The ninth-year professional is ranked 17th on the LET’s Race to Costa del Sol. She had two top-15 finishes in 2020, including tied seventh at the Investec South African Women’s Open that concluded on March 14.

“I’m so happy that we got the season started because I worked a lot in the off-season and made a lot of changes in coaching and the way I work. It was a really grindy off season and I was a bit disappointed about missing the cut in Bonville, as my putting was bad that week. However, finishing 11th and seventh in Dubbo and Cape Town helped to boost the confidence and I was really looking forward to playing in Saudi, which was a big event scheduled for the following week. I was really pleased with the start of the season and how my game was feeling, so it was disappointing to have to stop, but it is what it is,” she said.

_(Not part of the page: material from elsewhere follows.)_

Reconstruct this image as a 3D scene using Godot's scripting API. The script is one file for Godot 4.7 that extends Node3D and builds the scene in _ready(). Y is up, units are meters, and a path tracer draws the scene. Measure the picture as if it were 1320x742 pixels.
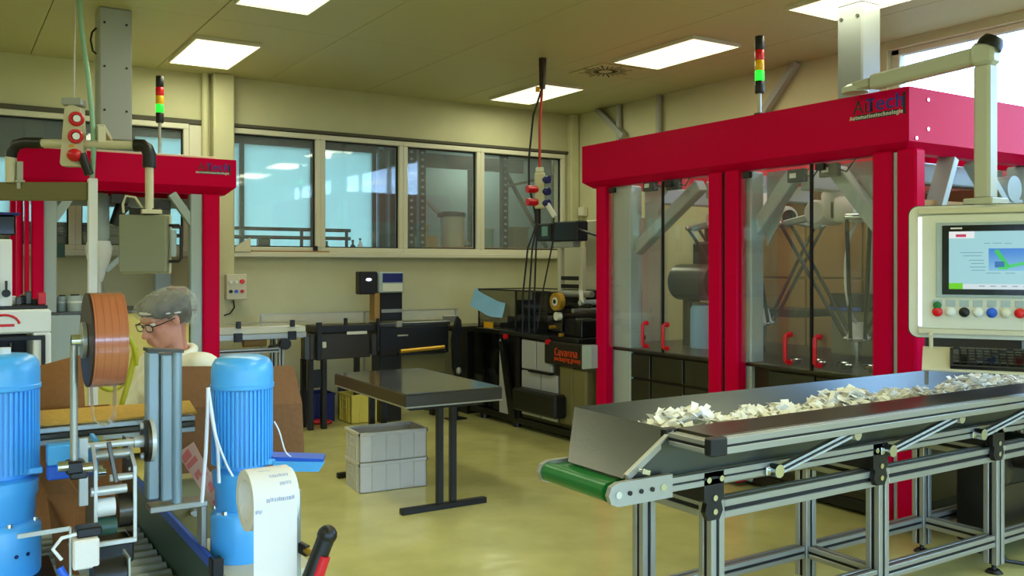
extends Node3D
# A packaging hall. World axes follow the room: x along the window wall, -z towards it, y up, metres.

const EYE := Vector3(0, 1.64, 0)
var M := {}
var names := {}

# ---------------------------------------------------------------- mesh builder
class MB:
	var v := PackedVector3Array()
	var n := PackedVector3Array()
	var uv := PackedVector2Array()
	func tri(a: Vector3, b: Vector3, c: Vector3, na: Vector3, nb: Vector3, nc: Vector3, ua := Vector2.ZERO, ub := Vector2.ZERO, uc := Vector2.ZERO) -> void:
		if (b - a).cross(c - a).dot(na + nb + nc) > 0.0:
			v.append_array([a, c, b]); n.append_array([na, nc, nb]); uv.append_array([ua, uc, ub])
		else:
			v.append_array([a, b, c]); n.append_array([na, nb, nc]); uv.append_array([ua, ub, uc])
	func quad(a: Vector3, b: Vector3, c: Vector3, d: Vector3, out: Vector3) -> void:
		var m := (b - a).cross(c - a)
		if m.length() < 1e-12: m = (c - a).cross(d - a)
		m = m.normalized()
		if m.dot(out) < 0.0: m = -m
		tri(a, b, c, m, m, m, Vector2(0, 1), Vector2(1, 1), Vector2(1, 0))
		tri(a, c, d, m, m, m, Vector2(0, 1), Vector2(1, 0), Vector2(0, 0))
	func box(c: Vector3, s: Vector3, ch := 0.003, b := Basis.IDENTITY) -> MB:
		var h := s * 0.5
		var k: float = minf(ch, 0.3 * minf(h.x, minf(h.y, h.z)))
		var put := func(p: Vector3) -> Vector3: return c + b * p
		for i in 3:
			var j := (i + 1) % 3
			var l := (i + 2) % 3
			for s1 in [-1.0, 1.0]:
				var q: Array[Vector3] = []
				for e in [[-1.0, -1.0], [1.0, -1.0], [1.0, 1.0], [-1.0, 1.0]]:
					var p := Vector3.ZERO
					p[i] = s1 * h[i]; p[j] = e[0] * (h[j] - k); p[l] = e[1] * (h[l] - k)
					q.append(put.call(p))
				var o := Vector3.ZERO
				o[i] = s1
				quad(q[0], q[1], q[2], q[3], b * o)
				for s2 in [-1.0, 1.0]:   # the chamfer between the face i and the face j
					var r: Array[Vector3] = []
					for e in [[0, -1.0], [0, 1.0], [1, 1.0], [1, -1.0]]:
						var p := Vector3.ZERO
						p[i] = s1 * (h[i] - (k if e[0] == 1 else 0.0)); p[j] = s2 * (h[j] - (0.0 if e[0] == 1 else k)); p[l] = e[1] * (h[l] - k)
						r.append(put.call(p))
					o = Vector3.ZERO
					o[i] = s1; o[j] = s2
					quad(r[0], r[1], r[2], r[3], b * o)
		for sx in [-1.0, 1.0]:
			for sy in [-1.0, 1.0]:
				for sz in [-1.0, 1.0]:
					var o := Vector3(sx, sy, sz)
					var a: Vector3 = put.call(o * Vector3(h.x, h.y - k, h.z - k))
					var d: Vector3 = put.call(o * Vector3(h.x - k, h.y, h.z - k))
					var e: Vector3 = put.call(o * Vector3(h.x - k, h.y - k, h.z))
					var m: Vector3 = (b * o).normalized()
					tri(a, d, e, m, m, m)
		return self
	func span(x0: float, x1: float, y0: float, y1: float, z0: float, z1: float, ch := 0.003) -> MB:
		return box(Vector3((x0 + x1) / 2, (y0 + y1) / 2, (z0 + z1) / 2), Vector3(absf(x1 - x0), absf(y1 - y0), absf(z1 - z0)), ch)
	func beam(p: Vector3, q: Vector3, w: float, h: float, up := Vector3.UP, ch := 0.003) -> MB:   # a square bar from p to q
		var f := (q - p).normalized()
		var u := up if absf(f.dot(up)) < 0.99 else Vector3.RIGHT
		var s := f.cross(u).normalized()
		u = s.cross(f).normalized()
		return box((p + q) / 2, Vector3(w, h, (q - p).length()), ch, Basis(s, u, -f))
	func lathe(o: Vector3, axis: Vector3, prof: Array, seg := 20, smooth := true) -> MB:   # prof: Vector2(radius, height)
		var w := axis.normalized()
		var s := w.cross(Vector3.UP if absf(w.y) < 0.9 else Vector3.RIGHT).normalized()
		var t := w.cross(s)
		for k in prof.size() - 1:
			var p: Vector2 = prof[k]
			var q: Vector2 = prof[k + 1]
			if p.distance_to(q) < 1e-7: continue
			var e := Vector2((q - p).y, -(q - p).x).normalized()
			var e0 := e
			var e1 := e
			if smooth:
				if k > 0:
					var d := p - (prof[k - 1] as Vector2)
					var f := Vector2(d.y, -d.x).normalized()
					if f.dot(e) > 0.7: e0 = (e + f).normalized()
				if k < prof.size() - 2:
					var d := (prof[k + 2] as Vector2) - q
					var f := Vector2(d.y, -d.x).normalized()
					if f.dot(e) > 0.7: e1 = (e + f).normalized()
			for i in seg:
				var a := TAU * i / seg
				var b := TAU * (i + 1) / seg
				var ra := s * cos(a) + t * sin(a)
				var rb := s * cos(b) + t * sin(b)
				var A := o + ra * p.x + w * p.y
				var B := o + rb * p.x + w * p.y
				var C := o + rb * q.x + w * q.y
				var D := o + ra * q.x + w * q.y
				var na0 := ra * e0.x + w * e0.y
				var nb0 := rb * e0.x + w * e0.y
				var na1 := ra * e1.x + w * e1.y
				var nb1 := rb * e1.x + w * e1.y
				if p.x > 1e-6: tri(A, B, C, na0, nb0, nb1)
				if q.x > 1e-6: tri(A, C, D, na0, nb1, na1)
		return self
	func cyl(p: Vector3, q: Vector3, r: float, r2 := -1.0, seg := 16) -> MB:
		var l := (q - p).length()
		var e: float = r if r2 < 0.0 else r2
		return lathe(p, q - p, [Vector2(0, 0), Vector2(r, 0), Vector2(e, l), Vector2(0, l)], seg)
	func pipe(p: Vector3, q: Vector3, r: float, inner: float, seg := 24) -> MB:   # a hollow cylinder
		var l := (q - p).length()
		return lathe(p, q - p, [Vector2(inner, 0), Vector2(r, 0), Vector2(r, l), Vector2(inner, l), Vector2(inner, 0)], seg)
	func ball(c: Vector3, r: Vector3, seg := 20) -> MB:
		var rows := seg / 2
		for i in rows:
			for j in seg:
				var g: Array[Vector3] = []
				for e in [[i, j], [i, j + 1], [i + 1, j + 1], [i + 1, j]]:
					var a: float = PI * e[0] / rows
					var b: float = TAU * e[1] / seg
					g.append(Vector3(sin(a) * cos(b), cos(a), sin(a) * sin(b)))
				var m: Array[Vector3] = []
				for p in g: m.append((p / r).normalized())
				if i > 0: tri(c + g[0] * r, c + g[1] * r, c + g[2] * r, m[0], m[1], m[2])
				if i < rows - 1: tri(c + g[0] * r, c + g[2] * r, c + g[3] * r, m[0], m[2], m[3])
		return self
	func tube(path: Array, r: float, seg := 8) -> MB:   # smooth sweep along points
		var pts: Array[Vector3] = []
		for p in path: pts.append(p)
		var last := pts.size() - 1
		var s := Vector3.ZERO
		var rings: Array = []
		for i in pts.size():
			var d := (pts[mini(i + 1, last)] - pts[maxi(i - 1, 0)]).normalized()
			if i == 0: s = d.cross(Vector3.UP if absf(d.y) < 0.9 else Vector3.RIGHT).normalized()
			else: s = (s - d * s.dot(d)).normalized()
			var t := d.cross(s)
			var ring: Array[Vector3] = []
			for k in seg: ring.append(s * cos(TAU * k / seg) + t * sin(TAU * k / seg))
			rings.append(ring)
		for i in last:
			for k in seg:
				var a: Vector3 = rings[i][k]
				var b: Vector3 = rings[i][(k + 1) % seg]
				var c: Vector3 = rings[i + 1][(k + 1) % seg]
				var d: Vector3 = rings[i + 1][k]
				tri(pts[i] + a * r, pts[i] + b * r, pts[i + 1] + c * r, a, b, c)
				tri(pts[i] + a * r, pts[i + 1] + c * r, pts[i + 1] + d * r, a, c, d)
		for e in [[0, pts[0] - pts[1]], [last, pts[last] - pts[last - 1]]]:
			var m: Vector3 = (e[1] as Vector3).normalized()
			for k in seg:
				tri(pts[e[0]], pts[e[0]] + rings[e[0]][k] * r, pts[e[0]] + rings[e[0]][(k + 1) % seg] * r, m, m, m)
		return self
	func prism(poly: Array, o: Vector3, ex: Vector3, ey: Vector3, ez: Vector3) -> MB:   # a flat outline in ex, ey, extruded by ez
		var p2 := PackedVector2Array()
		for p in poly: p2.append(p)
		var at := func(p: Vector2) -> Vector3: return o + ex * p.x + ey * p.y
		var idx := Geometry2D.triangulate_polygon(p2)
		var m := ez.normalized()
		for k in range(0, idx.size(), 3):
			var a: Vector3 = at.call(p2[idx[k]])
			var b: Vector3 = at.call(p2[idx[k + 1]])
			var c: Vector3 = at.call(p2[idx[k + 2]])
			tri(a, b, c, -m, -m, -m)
			tri(a + ez, b + ez, c + ez, m, m, m)
		var turn := 0.0
		for k in p2.size(): turn += p2[k].cross(p2[(k + 1) % p2.size()])
		for k in p2.size():
			var a := p2[k]
			var b := p2[(k + 1) % p2.size()]
			var e := Vector2((b - a).y, -(b - a).x) * signf(turn)
			var A: Vector3 = at.call(a)
			var B: Vector3 = at.call(b)
			quad(A, B, B + ez, A + ez, ex * e.x + ey * e.y)
		return self
	func slab(a: Vector3, b: Vector3, c: Vector3, d: Vector3, t: float) -> MB:   # a plate with four corners
		var m := (b - a).cross(d - a).normalized() * t * 0.5
		var p := [a, b, c, d]
		var mid := (a + b + c + d) / 4
		quad(a + m, b + m, c + m, d + m, m)
		quad(a - m, b - m, c - m, d - m, -m)
		for k in 4:
			var q: Vector3 = p[k]
			var r: Vector3 = p[(k + 1) % 4]
			quad(q + m, r + m, r - m, q - m, (q + r) / 2 - mid)
		return self
	func mesh() -> ArrayMesh:
		var a := []
		a.resize(Mesh.ARRAY_MAX)
		a[Mesh.ARRAY_VERTEX] = v
		a[Mesh.ARRAY_NORMAL] = n
		a[Mesh.ARRAY_TEX_UV] = uv
		var m := ArrayMesh.new()
		if v.size(): m.add_surface_from_arrays(Mesh.PRIMITIVE_TRIANGLES, a)
		return m

# ---------------------------------------------------------------- naming and placing
func numbered(s: String) -> String:
	var k: int = names.get(s, 0)
	names[s] = k + 1
	return s if k == 0 else "%s_%03d" % [s, k]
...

Maha’s life isn’t all about golf. She has tried online kung fu and dancing classes as a diversion in recent weeks.

Her family lives nearby and her sister, former Moroccan National Team member, Nezha, who like Maha, played on the golf team at Lynn University in the United States, is particularly good at finding fun challenges on social media, like this one, which she found on TikTok.

Maha considered learning a new language (she already speaks four) but says “it didn’t catch on” so now she is keeping it simple.

“I was hitting balls for an hour a day but now it’s down to 30 minutes. I have a small Flightscope Mevo that I’ve been using to check distances and do wedging but it doesn’t really give me real feedback, I don’t know where the ball is going or how it’s flying, so I’m just keeping the body moving and not getting too rusty.”

Her weekly work-out schedule includes one hour of cardio, six times per week, with two light sessions, two TRX sessions and two heavy weights sessions.

She has also been listening to a wide variety of golf podcasts and will start an online class in rhetoric and public speaking next week, to keep her mind busy.

She is also grateful she gets to spend more time with her husband, fellow sportsman Nadir Kabbage, a carting professional who owns the track in Agadir, as he is also staying at home at present.

“The first few weeks, I was really busy and I would say I’m watching a lot of TV as well, but I think it’s important to keep some discipline. I’m really trying to watch what I eat because we are going from a very active lifestyle to being at home. It’s Ramadan in Morocco, which is an important month and we are fasting for 30 days, so that’s good for me because it will be easier to fast and be more connected and be able to take some time to reflect on things and enjoy holy month.”

Nevertheless, Maha can’t wait to get back to golf and she hopes that the lockdown restrictions in Morocco will be eased on May 20. The Moroccan Golf Federation has been distributing relief funds to those whose livelihoods are reliant on the golf industry, such as caddies and workers, although it isn’t clear when golf courses will re-open. “Hopefully we can finish Ramadan and then get back to playing again,” Maha said.

“It’s obviously going to take some time to practise and readjust, because in any sport it takes some time to build up and get really good. I’ll have to start working really hard again, but I’m really looking forward to that after being at home for two months.”